Wednesday, May 27, 2009

Women's History or Our History?

Originally Posted in the Common Threads Blog
Centre Daily Times, March 25, 2008


It is March again, and time for another Women’s History Month.

This whole month, schools, colleges, and organizations plan special events to celebrate our focus on women’s realities.

My daughter, who is in fourth grade, has been designing postage stamps along with her classmates, that celebrate women’s achievements. She finally settled on a “Women Save the Earth” theme, focusing on Rachel Carson’s pioneering Silent Spring,that first elaborated how the chemicals we put out into the world seep into our environment. Her classmates focused on many other achievements by women in space, and other frontiers.

Celebrating these pioneers of the past is important for fostering our leaders of the future. It is also important to celebrate ordinary women, who are creating small improvements in the present time, by following their dreams and performing their duties, changing our collective landscape, one step at a time.

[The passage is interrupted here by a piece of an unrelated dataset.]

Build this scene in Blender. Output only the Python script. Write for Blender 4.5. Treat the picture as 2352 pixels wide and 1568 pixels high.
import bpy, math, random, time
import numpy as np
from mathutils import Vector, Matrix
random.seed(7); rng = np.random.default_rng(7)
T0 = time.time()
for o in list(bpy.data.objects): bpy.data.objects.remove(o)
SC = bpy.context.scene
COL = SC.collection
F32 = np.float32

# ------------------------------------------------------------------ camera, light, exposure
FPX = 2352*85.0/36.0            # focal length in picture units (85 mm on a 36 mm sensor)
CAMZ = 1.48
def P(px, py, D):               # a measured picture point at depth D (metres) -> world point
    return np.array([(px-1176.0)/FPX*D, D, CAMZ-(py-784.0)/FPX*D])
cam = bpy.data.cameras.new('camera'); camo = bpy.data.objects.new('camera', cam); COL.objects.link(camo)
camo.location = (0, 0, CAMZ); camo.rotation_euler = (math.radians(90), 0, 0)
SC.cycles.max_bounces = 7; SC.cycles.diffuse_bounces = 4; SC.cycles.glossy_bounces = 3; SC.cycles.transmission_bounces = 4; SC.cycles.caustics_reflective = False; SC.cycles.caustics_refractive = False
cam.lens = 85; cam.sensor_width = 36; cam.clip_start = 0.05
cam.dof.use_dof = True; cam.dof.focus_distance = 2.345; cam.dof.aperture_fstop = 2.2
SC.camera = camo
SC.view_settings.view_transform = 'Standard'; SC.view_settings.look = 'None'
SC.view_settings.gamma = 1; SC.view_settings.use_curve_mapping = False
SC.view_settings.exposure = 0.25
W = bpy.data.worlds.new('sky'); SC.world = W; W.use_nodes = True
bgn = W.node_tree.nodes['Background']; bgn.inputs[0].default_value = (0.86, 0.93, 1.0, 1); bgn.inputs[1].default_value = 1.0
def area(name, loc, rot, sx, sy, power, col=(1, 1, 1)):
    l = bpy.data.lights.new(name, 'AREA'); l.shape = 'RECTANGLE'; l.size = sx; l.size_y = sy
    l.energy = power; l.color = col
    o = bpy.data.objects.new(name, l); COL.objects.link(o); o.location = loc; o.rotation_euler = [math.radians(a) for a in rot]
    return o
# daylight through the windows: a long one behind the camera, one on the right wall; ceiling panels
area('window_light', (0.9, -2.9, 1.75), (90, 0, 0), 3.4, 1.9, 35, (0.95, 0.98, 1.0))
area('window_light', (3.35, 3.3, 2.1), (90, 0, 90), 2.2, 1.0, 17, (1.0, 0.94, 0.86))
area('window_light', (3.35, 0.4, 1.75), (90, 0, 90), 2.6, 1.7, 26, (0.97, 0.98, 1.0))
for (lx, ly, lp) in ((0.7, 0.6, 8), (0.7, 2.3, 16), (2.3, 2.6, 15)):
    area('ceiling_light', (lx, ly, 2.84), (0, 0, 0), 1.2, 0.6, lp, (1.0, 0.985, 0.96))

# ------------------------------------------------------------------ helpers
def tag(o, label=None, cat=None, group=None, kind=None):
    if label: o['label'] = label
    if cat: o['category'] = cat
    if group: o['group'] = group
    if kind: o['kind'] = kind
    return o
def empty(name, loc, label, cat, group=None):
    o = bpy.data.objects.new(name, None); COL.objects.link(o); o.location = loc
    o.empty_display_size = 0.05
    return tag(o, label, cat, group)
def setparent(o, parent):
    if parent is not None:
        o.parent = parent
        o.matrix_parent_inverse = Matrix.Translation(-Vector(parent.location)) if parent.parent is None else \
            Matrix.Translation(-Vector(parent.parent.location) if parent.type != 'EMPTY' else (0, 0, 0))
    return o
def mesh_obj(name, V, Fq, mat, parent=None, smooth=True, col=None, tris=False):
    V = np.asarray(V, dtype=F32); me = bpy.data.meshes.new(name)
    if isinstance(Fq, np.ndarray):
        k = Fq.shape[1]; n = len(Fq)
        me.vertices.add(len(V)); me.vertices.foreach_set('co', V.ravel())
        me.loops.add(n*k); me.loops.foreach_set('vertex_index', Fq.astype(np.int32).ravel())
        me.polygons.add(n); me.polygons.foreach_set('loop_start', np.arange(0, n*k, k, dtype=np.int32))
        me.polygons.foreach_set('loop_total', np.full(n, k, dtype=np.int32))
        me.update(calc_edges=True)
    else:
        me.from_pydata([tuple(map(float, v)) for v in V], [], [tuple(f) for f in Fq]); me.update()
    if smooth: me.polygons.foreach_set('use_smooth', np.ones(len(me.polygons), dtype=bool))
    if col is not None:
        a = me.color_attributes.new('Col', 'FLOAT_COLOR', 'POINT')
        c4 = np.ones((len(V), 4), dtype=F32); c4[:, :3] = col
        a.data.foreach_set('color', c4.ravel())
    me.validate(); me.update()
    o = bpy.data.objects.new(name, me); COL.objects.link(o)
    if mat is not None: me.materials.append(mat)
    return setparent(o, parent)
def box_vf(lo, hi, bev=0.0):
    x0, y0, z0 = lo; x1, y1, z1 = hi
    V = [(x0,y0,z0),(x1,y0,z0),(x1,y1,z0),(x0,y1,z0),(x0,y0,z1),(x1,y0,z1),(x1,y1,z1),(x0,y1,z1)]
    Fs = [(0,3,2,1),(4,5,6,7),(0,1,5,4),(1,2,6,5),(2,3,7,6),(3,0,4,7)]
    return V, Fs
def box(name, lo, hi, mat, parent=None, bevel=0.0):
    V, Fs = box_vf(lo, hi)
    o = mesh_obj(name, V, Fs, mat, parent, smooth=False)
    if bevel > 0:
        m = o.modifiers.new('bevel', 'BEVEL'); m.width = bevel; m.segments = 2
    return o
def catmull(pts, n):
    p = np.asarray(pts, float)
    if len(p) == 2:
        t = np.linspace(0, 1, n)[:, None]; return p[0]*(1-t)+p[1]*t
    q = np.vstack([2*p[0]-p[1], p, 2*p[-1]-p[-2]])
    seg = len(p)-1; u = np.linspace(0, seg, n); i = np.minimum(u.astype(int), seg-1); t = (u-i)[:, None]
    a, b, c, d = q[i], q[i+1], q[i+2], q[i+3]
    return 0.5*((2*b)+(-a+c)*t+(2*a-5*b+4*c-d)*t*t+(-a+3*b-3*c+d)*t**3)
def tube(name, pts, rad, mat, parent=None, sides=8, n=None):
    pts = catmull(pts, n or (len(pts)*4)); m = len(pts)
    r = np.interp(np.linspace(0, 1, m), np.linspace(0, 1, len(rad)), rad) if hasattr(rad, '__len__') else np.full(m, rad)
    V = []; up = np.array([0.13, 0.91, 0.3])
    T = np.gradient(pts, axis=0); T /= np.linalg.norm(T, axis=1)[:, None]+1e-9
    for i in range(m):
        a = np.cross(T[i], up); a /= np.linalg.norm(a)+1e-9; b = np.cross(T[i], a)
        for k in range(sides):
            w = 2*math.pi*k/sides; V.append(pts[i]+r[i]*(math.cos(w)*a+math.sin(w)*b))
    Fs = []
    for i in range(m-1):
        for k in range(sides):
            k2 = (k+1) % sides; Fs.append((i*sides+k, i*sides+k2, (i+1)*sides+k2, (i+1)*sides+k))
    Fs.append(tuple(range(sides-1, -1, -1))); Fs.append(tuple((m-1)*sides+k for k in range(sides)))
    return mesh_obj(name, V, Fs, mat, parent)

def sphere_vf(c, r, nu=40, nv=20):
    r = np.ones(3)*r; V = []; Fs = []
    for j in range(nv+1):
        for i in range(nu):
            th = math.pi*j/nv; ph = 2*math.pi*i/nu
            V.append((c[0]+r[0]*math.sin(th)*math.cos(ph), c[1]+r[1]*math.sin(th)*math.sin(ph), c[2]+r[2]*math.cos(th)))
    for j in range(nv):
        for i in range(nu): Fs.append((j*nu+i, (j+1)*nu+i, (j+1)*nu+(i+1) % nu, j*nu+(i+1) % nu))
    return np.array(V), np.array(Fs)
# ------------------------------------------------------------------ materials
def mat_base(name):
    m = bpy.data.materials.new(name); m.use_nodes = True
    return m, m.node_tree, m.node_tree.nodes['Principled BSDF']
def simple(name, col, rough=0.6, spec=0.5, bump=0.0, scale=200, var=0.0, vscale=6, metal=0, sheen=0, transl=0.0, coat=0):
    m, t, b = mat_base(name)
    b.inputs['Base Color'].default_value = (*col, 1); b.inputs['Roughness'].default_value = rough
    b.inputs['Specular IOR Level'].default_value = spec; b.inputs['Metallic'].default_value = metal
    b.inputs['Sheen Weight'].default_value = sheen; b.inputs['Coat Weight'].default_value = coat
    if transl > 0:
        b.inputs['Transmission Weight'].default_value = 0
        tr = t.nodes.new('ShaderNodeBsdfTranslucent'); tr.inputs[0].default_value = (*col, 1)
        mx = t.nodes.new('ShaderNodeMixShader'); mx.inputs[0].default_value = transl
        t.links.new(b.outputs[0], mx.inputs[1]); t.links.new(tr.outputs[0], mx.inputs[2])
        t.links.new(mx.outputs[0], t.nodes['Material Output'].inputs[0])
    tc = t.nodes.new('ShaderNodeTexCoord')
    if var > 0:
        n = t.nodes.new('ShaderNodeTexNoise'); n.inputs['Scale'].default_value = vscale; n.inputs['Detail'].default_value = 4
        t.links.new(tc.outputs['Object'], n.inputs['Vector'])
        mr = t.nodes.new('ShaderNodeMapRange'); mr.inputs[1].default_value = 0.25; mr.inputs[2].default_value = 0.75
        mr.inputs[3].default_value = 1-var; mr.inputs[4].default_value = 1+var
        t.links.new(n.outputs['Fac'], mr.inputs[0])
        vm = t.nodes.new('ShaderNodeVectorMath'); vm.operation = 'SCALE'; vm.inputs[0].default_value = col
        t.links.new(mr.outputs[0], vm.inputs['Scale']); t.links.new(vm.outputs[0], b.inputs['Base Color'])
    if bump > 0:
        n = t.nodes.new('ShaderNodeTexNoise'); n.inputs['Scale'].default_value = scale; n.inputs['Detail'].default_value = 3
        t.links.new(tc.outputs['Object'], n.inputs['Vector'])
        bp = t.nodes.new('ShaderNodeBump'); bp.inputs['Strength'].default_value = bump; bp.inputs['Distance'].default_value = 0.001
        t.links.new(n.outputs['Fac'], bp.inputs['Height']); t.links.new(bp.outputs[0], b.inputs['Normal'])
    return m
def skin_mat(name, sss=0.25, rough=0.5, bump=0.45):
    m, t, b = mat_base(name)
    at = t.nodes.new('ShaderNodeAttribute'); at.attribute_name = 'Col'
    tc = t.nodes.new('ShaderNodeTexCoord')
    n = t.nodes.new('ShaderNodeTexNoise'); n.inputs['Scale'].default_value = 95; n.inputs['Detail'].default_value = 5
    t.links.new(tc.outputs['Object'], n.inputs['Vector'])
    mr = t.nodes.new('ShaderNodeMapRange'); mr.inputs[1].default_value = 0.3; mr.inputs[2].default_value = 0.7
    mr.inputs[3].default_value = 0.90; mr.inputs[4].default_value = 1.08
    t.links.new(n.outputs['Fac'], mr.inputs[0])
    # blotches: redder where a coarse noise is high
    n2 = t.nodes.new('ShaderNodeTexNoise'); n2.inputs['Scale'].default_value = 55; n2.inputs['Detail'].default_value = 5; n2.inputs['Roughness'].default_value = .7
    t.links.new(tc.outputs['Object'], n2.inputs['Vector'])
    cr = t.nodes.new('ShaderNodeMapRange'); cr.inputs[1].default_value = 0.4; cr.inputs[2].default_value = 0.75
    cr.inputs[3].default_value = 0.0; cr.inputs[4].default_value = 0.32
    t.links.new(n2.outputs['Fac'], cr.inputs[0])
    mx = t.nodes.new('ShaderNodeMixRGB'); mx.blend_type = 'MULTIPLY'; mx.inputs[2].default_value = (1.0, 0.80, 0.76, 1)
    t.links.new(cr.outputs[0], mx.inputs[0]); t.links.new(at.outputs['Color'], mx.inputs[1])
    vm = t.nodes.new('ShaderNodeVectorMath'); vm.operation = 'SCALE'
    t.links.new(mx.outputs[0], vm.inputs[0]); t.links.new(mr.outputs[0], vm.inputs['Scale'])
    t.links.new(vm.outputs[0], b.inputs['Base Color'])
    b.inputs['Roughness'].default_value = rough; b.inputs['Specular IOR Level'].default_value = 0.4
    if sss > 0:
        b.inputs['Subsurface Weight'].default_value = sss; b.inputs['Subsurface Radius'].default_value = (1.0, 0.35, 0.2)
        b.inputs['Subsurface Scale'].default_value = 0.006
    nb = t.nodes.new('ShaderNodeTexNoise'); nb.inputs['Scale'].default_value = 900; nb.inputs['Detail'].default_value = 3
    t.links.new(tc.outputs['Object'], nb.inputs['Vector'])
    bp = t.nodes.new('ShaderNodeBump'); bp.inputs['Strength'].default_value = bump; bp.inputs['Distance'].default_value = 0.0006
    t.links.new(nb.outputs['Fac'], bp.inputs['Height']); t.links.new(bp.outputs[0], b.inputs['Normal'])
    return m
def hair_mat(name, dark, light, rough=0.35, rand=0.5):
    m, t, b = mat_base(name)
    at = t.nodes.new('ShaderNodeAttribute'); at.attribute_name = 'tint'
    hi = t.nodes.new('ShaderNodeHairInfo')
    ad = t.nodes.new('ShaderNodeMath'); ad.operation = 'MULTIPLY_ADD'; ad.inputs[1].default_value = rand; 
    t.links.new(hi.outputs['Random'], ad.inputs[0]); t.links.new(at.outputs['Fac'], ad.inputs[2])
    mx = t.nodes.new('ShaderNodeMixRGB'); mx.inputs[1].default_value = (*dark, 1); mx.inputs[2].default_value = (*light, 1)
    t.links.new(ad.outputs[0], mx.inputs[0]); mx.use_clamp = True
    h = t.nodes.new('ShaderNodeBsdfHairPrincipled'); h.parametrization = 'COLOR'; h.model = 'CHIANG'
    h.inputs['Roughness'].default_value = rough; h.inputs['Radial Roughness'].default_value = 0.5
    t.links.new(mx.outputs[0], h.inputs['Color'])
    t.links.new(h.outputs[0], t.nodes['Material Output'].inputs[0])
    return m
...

On the first day of spring break, my daughter and her friend got to meet one such present day ordinary woman - as they climbed aboard an FA-18 Navy Fighter plane at University Park Airport. They got to ask a lot of questions of the female pilot, one of the two people in the two seater plane, and learn about her job - of both piloting the plane, and dropping the missiles.

The peace-loving part of me was happy that my daughter did not like the “missile dropping part,” but loved the “piloting part” of the job. And I could sense the enormous impact that interacting with this woman had on the two nine year old girls - it expanded the possibilities of women’s roles in their eyes. And I know she would have had the same enormous impact on nine year old boys too.

I thought of that pilot yesterday, as I heard that the US death toll in Iraq has reached 4000. Of these, 95 were women, 2% of the total death toll, which is small compared to the 50:50 male female ratio in the real world, but is the largest death toll of women in any war since WWII.

These deaths of female soldiers are a part of Women’s history, and Men’s history, as much as the deaths of male soldiers are a part of both histories. For each of these soldiers has a family of men and women, whose lives and realities are unalterably changed by the deaths of their loved ones.

Ultimately, celebrating the history of women in March is a useful exercise, if we remember this history is just a vital subset of our collective history – and that if we focus on it throughout the year, we will not need to set aside a special month to celebrate and reflect on it.